Troubleshooting NFS

Every now and then I have issues with my NFS setup, server-side or client-side. And since I don’t usually handle NFS all that often, I always forget how to solve it and end up wasting a ton of time debugging and searching and stuff.

SO I finally, seconds before posting a long question on serverfault.com, managed to pin it down once again.

So, long story short:
– pretty much most of the problems regarding NFS come from firewall: server-side, client-side and/or router-side. So make sure to disable them all and see if that works. If it does, I’ll explain later how to make it work with your firewall enabled as well
– then, there are NFS server and NFS client configuration issues. There are plenty of how-tos out there for this

So how to troubleshoot a firewall/iptables issue? The most common flag for this problem is “connection timeout”. If you get it, it’s most likely a firewall/routing issue.
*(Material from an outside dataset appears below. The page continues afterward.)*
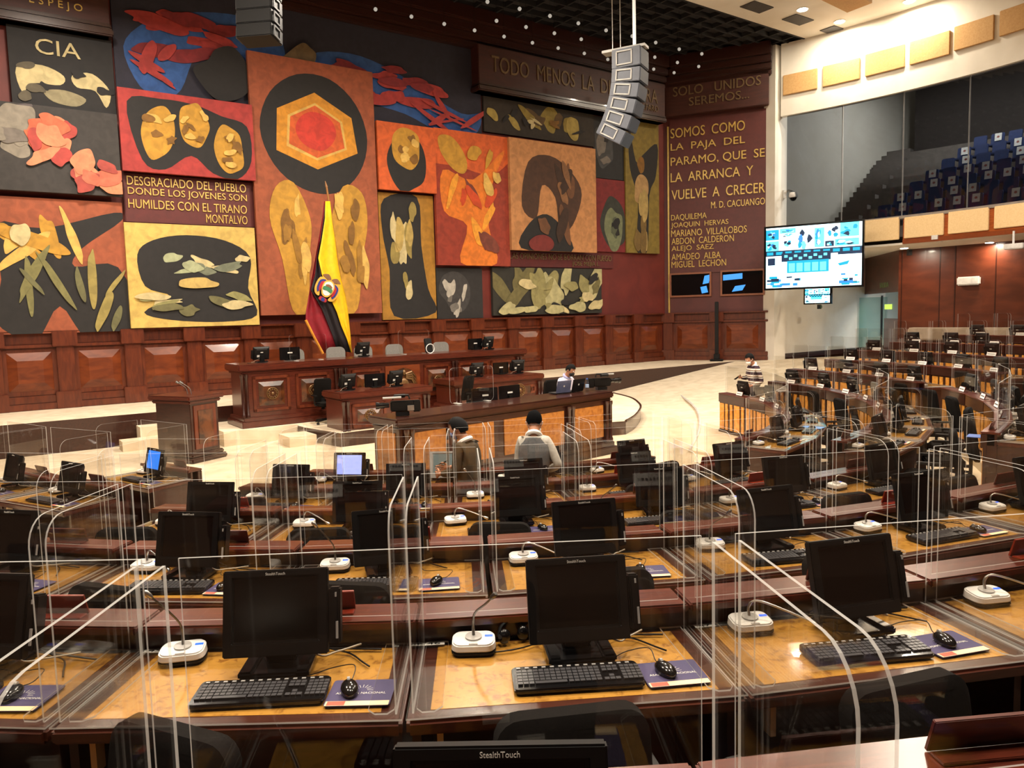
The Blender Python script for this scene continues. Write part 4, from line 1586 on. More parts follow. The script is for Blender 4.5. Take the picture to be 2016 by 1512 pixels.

What I just did now, in my case, is to set up my firewall rules such a way that all drops are going to a special “mydrop” target, in which I drop everything.
Then, I have some scripts made which cancels, restores and enables logging in the firewall.
The logging script will cancel the firewall, then restore it (this cleans up stuff) then it adds logging like:

iptables -I mydrop -m limit --limit 2/sec -j LOG --log-prefix "IPTables-dropped: " --log-level 4 --log-tcp-options --log-ip-options

then, in another console, I do

tail -f /var/log/messages

and in the first one I start the mount/showmount/rpcinfo commands and check the tail log to see what packets are being dropped.
Then I make rules for those packets.

Now, in my personal case, I set up my NFS server to have static/dedicated ports (there are how-tos out there on how to do it, I won’t go over them here).
So, on a tight firewalled linux machine, the iptables rules for NFS client would look like this

# nfs client
-A services -s 192.168.1.4 -p tcp --sport 111 -j ACCEPT
-A services -s 192.168.1.4 -p tcp --sport 892 -j ACCEPT
-A services -s 192.168.1.4 -p tcp --sport 2049 -j ACCEPT
-A services -s 127.0.0.1 -d 127.0.0.1 -p udp --dport 111 -j ACCEPT
-A services -s 127.0.0.1 -d 127.0.0.1 -p udp --sport 111 -j ACCEPT

“services” in this context is a dedicated target for my used services (usually server/daemon stuff, but also client stuff when needed, like this scenario).
Note: 192.168.1.4 is my NFS server.

Then, on server side I have this
# nfs server
-A services -s 192.168.1.0/24 -m state --state NEW -p udp --dport 111 -j ACCEPT
-A services -s 192.168.1.0/24 -m state --state NEW -p tcp --dport 111 -j ACCEPT
-A INPUT -s 192.168.1.0/24 -m state --state NEW -p tcp --dport 32803 -j ACCEPT
-A INPUT -s 192.168.1.0/24 -m state --state NEW -p udp --dport 32769 -j ACCEPT
-A INPUT -s 192.168.1.0/24 -m state --state NEW -p tcp --dport 892 -j ACCEPT
-A INPUT -s 192.168.1.0/24 -m state --state NEW -p udp --dport 892 -j ACCEPT
-A INPUT -s 192.168.1.0/24 -m state --state NEW -p tcp --dport 875 -j ACCEPT
-A INPUT -s 192.168.1.0/24 -m state --state NEW -p udp --dport 875 -j ACCEPT
-A INPUT -s 192.168.1.0/24 -m state --state NEW -p tcp --dport 662 -j ACCEPT
-A INPUT -s 192.168.1.0/24 -m state --state NEW -p udp --dport 662 -j ACCEPT

the rules with INPUT I have copied from another blog/site, which I can’t recall now. At the time I get these, I didn’t think about the logging idea I just wrote about, and I don’t want to kill all my machines to test it so I can figure out exactly what rules to put there.

Anyway, I hope this logging idea will help someone save some hours.